Only the lines from the line that has "Keep writing the" through the line that has "tag(bm_obj('buds', bm, M['dried'], sprig), kind='stuff')" should be reproduced, exactly and with both ends kept.

--- BEGIN Data for the task ---

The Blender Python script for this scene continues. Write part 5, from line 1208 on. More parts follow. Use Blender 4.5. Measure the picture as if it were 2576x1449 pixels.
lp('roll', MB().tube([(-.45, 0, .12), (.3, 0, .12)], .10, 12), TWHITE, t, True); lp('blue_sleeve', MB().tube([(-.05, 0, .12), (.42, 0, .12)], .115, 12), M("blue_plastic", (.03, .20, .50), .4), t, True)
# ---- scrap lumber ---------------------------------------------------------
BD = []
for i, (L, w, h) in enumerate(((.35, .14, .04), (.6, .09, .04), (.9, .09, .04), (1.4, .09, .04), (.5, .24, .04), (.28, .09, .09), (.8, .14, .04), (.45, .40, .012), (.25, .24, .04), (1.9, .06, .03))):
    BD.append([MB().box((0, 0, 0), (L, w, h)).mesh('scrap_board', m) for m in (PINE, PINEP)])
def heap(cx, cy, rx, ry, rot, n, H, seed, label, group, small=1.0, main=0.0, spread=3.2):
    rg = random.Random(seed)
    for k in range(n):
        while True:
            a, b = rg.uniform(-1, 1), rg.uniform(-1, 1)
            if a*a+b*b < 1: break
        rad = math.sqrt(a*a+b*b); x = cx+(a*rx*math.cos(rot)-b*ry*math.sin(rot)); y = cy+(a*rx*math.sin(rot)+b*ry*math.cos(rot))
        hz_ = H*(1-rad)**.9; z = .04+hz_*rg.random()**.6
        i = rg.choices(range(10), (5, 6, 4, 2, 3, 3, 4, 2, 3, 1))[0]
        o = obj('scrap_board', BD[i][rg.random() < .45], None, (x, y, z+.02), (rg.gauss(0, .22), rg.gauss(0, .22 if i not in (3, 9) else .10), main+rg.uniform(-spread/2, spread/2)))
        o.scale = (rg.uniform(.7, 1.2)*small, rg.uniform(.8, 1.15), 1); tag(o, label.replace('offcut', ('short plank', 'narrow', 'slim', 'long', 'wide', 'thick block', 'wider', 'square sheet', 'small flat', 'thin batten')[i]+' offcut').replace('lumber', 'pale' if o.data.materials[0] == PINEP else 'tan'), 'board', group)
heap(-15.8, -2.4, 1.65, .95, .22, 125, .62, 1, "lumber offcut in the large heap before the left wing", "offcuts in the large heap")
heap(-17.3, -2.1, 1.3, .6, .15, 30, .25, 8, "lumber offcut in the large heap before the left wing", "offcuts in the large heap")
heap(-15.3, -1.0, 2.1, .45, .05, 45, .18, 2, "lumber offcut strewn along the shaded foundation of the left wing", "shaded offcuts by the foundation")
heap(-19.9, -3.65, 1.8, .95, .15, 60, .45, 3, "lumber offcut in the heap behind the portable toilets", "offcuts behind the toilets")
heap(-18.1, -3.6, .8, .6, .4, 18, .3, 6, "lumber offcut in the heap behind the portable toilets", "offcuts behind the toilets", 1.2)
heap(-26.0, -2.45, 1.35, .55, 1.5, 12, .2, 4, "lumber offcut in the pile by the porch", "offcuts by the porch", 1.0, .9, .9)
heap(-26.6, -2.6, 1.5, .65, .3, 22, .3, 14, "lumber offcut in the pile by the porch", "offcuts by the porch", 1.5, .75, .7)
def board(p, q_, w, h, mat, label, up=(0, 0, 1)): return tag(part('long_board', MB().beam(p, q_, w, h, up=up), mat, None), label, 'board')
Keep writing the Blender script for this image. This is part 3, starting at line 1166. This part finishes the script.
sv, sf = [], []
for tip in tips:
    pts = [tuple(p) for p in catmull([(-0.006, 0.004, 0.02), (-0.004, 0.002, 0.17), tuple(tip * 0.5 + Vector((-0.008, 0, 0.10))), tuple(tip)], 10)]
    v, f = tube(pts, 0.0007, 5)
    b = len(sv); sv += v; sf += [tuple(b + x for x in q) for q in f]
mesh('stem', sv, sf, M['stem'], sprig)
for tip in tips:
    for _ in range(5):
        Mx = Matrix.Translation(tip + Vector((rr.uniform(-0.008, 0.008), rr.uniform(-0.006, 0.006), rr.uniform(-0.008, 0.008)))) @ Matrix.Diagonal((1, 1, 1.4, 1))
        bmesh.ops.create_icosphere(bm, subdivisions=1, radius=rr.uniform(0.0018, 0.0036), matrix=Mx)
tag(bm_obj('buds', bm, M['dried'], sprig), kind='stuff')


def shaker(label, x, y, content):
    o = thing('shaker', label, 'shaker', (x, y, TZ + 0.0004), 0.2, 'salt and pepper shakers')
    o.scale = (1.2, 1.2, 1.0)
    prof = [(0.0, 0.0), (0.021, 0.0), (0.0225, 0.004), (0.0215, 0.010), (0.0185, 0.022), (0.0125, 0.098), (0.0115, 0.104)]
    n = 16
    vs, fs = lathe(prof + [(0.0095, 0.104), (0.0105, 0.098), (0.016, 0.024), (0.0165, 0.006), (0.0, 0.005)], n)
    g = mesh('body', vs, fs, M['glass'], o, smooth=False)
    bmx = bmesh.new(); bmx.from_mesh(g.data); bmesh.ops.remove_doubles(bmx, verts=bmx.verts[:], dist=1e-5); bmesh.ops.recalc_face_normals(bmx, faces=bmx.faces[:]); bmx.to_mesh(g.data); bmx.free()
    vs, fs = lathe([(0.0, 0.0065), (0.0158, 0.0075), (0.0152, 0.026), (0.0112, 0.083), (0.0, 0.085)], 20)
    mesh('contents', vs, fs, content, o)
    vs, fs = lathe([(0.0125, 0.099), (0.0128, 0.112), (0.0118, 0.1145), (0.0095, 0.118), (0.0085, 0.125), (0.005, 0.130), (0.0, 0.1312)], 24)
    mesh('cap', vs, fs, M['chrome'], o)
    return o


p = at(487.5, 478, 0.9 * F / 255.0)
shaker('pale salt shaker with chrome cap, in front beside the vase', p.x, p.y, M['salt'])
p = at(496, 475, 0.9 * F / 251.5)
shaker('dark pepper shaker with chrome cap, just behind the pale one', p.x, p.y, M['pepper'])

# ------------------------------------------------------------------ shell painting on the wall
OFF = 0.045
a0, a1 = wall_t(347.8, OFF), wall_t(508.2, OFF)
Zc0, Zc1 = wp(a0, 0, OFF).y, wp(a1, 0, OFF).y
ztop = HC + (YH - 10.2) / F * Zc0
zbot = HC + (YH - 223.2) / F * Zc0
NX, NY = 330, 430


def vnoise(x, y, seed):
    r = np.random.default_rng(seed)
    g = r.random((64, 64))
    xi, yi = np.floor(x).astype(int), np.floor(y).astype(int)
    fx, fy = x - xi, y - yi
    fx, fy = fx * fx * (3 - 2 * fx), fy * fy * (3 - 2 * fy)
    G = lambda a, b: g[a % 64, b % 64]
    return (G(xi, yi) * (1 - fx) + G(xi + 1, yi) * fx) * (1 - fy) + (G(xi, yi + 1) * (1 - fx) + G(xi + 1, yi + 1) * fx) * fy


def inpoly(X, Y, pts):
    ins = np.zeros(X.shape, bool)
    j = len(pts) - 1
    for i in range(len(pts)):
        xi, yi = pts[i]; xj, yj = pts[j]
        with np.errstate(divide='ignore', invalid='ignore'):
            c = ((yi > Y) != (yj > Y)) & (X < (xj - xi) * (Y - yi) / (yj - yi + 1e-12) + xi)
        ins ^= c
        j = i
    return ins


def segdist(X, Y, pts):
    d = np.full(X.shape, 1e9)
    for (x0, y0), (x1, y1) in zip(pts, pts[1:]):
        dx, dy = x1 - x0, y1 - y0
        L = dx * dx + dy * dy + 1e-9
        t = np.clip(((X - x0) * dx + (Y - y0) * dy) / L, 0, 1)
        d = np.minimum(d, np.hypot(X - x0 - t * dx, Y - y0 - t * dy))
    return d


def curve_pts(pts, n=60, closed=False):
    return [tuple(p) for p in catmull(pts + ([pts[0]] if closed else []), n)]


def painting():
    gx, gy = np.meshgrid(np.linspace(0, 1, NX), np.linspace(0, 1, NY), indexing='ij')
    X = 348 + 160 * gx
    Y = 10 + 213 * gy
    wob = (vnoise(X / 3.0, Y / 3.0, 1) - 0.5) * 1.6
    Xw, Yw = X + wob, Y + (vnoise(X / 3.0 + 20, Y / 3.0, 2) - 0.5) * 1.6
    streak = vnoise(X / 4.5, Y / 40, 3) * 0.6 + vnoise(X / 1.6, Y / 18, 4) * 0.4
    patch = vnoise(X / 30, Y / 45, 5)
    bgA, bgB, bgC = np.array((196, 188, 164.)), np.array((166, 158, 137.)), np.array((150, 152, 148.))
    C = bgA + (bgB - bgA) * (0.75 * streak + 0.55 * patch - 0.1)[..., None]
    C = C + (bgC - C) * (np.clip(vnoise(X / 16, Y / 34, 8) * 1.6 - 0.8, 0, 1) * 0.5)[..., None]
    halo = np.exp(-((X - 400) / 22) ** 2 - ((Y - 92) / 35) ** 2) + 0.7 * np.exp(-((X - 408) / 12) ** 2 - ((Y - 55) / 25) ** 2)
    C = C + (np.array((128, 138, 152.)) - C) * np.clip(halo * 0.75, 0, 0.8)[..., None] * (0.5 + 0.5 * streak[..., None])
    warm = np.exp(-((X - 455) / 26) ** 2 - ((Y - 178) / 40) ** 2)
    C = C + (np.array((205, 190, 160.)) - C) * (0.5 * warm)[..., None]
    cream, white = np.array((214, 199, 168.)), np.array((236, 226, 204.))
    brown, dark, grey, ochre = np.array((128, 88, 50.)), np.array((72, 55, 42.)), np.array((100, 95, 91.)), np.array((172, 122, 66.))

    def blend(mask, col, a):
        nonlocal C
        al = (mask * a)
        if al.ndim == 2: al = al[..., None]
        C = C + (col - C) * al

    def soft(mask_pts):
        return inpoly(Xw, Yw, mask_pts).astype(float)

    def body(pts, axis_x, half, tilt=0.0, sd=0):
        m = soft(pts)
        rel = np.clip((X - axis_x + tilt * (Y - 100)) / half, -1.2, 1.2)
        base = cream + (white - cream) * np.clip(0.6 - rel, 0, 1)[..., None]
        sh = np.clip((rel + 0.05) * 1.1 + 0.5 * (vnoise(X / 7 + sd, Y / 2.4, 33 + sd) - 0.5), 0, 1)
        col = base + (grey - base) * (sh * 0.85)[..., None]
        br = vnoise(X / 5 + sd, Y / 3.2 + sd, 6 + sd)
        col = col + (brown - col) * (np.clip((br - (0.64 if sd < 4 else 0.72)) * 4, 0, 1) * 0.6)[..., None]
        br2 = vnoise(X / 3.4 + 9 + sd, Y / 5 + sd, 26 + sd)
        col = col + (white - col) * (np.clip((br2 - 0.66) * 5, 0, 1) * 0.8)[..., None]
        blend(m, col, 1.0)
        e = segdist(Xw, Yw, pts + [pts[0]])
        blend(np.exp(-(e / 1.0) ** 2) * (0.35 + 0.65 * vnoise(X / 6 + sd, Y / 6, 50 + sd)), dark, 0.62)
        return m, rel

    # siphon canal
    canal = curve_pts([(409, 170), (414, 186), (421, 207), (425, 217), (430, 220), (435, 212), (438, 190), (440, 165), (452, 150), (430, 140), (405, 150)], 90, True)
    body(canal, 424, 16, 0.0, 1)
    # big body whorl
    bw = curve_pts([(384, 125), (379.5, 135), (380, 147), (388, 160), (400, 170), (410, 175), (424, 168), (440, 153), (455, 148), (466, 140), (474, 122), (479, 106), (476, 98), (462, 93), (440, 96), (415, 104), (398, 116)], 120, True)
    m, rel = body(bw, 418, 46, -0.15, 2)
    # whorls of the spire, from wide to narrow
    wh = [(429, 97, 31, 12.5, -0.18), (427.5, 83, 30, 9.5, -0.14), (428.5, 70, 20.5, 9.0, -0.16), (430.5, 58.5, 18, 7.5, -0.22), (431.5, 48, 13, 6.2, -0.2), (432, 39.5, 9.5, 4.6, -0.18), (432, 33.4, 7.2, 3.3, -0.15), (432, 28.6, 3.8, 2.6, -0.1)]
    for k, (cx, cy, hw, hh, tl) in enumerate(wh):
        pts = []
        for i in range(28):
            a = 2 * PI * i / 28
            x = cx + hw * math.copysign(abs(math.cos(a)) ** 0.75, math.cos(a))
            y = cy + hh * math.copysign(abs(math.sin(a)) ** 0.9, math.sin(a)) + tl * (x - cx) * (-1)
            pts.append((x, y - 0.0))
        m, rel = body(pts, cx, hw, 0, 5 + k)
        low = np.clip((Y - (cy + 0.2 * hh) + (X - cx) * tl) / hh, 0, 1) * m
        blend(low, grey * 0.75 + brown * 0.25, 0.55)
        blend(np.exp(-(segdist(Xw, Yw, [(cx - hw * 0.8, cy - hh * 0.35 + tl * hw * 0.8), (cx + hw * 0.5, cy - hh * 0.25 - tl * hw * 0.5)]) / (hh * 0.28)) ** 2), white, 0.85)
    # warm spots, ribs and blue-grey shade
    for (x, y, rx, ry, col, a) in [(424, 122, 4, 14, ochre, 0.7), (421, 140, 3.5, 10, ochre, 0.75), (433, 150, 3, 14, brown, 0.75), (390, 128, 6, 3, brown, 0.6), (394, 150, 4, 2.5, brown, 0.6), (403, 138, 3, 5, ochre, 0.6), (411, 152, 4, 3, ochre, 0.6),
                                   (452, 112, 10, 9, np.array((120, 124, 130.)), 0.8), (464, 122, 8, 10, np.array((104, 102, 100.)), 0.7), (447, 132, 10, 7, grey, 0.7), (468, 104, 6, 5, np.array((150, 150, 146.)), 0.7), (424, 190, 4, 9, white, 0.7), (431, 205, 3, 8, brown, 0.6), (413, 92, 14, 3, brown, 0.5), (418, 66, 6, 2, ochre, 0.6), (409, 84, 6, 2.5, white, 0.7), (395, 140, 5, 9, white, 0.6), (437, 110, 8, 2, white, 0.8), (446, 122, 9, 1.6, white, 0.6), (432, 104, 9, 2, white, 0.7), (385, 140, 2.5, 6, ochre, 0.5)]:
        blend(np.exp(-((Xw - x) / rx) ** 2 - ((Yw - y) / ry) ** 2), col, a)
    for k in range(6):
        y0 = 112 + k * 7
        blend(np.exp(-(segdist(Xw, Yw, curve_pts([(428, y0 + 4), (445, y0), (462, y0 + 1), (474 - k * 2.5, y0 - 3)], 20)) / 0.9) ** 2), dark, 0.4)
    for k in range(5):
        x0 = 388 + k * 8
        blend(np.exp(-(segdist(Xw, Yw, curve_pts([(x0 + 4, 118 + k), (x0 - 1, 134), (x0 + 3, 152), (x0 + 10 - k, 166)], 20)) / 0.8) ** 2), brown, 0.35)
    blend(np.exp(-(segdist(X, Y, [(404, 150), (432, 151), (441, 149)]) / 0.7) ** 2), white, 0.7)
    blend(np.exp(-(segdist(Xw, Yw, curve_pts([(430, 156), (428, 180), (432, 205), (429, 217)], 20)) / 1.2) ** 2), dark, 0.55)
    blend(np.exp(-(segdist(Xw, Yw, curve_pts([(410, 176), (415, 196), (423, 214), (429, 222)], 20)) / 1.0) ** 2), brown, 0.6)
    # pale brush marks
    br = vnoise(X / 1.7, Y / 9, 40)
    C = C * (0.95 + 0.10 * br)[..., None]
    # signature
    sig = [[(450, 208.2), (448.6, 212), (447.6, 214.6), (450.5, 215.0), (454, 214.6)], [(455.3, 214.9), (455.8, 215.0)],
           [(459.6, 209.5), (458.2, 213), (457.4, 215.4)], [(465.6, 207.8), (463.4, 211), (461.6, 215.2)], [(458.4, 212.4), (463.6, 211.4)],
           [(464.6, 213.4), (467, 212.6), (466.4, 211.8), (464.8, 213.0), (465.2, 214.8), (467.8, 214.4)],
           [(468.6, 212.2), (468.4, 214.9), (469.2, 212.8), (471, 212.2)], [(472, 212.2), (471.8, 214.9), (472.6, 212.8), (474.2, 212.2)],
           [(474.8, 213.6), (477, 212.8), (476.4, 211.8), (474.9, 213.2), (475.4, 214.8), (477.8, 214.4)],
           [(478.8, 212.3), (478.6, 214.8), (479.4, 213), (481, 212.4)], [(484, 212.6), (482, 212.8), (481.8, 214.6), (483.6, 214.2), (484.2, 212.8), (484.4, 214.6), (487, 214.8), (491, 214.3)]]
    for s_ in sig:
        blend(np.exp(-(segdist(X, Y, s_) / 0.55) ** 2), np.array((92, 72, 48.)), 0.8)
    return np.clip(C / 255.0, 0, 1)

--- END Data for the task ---

= Solution for this problem =
Keep writing the Blender script for this image. This is part 3, starting at line 1166. This part finishes the script.
sv, sf = [], []
for tip in tips:
    pts = [tuple(p) for p in catmull([(-0.006, 0.004, 0.02), (-0.004, 0.002, 0.17), tuple(tip * 0.5 + Vector((-0.008, 0, 0.10))), tuple(tip)], 10)]
    v, f = tube(pts, 0.0007, 5)
    b = len(sv); sv += v; sf += [tuple(b + x for x in q) for q in f]
mesh('stem', sv, sf, M['stem'], sprig)
for tip in tips:
    for _ in range(5):
        Mx = Matrix.Translation(tip + Vector((rr.uniform(-0.008, 0.008), rr.uniform(-0.006, 0.006), rr.uniform(-0.008, 0.008)))) @ Matrix.Diagonal((1, 1, 1.4, 1))
        bmesh.ops.create_icosphere(bm, subdivisions=1, radius=rr.uniform(0.0018, 0.0036), matrix=Mx)
tag(bm_obj('buds', bm, M['dried'], sprig), kind='stuff')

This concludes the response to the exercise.